Prices vary widely by county, access, water, and buildability. As a reference point, Utah farmland averaged $2,420 per acre in 2023 (up 3.4% year over year), according to the USDA (2023). Recreational and residential parcels can range far higher based on proximity to resorts, utilities, and views.
Why do water rights matter so much when buying Utah land?
Water availability can determine whether you can irrigate, keep livestock, or even support certain residential plans. Across the West, irrigated cropland averaged $8,200 per acre in 2024 (up 5.7%), and water rights were a major valuation factor, according to the USDA Economic Research Service.
Is Utah agriculture significant enough to impact land values?
Yes. Utah farms generated $2.3 billion in animal products and crop sales in 2022 and employed over 16,000 people, according to the Utah Department of Agriculture and Food.
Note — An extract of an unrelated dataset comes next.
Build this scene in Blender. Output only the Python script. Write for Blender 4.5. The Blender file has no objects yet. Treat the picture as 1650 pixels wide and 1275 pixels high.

Agricultural activity in Utah used nearly one-fifth of the state’s land—10.5 million acres of Utah’s 54.3 million acres—also reported by the Utah Department of Agriculture and Food.
Where is agricultural production concentrated in Utah?
Seven counties—Beaver, Millard, Utah, Iron, Sanpete, Box Elder, and Cache—accounted for 70% of all agricultural product sales in 2022, according to the Utah Department of Agriculture and Food.
What land type has been driving recent price increases?
Non-irrigated cropland led price increases in 2025, especially in Utah, Oklahoma, and South Dakota, according to USDA NASS.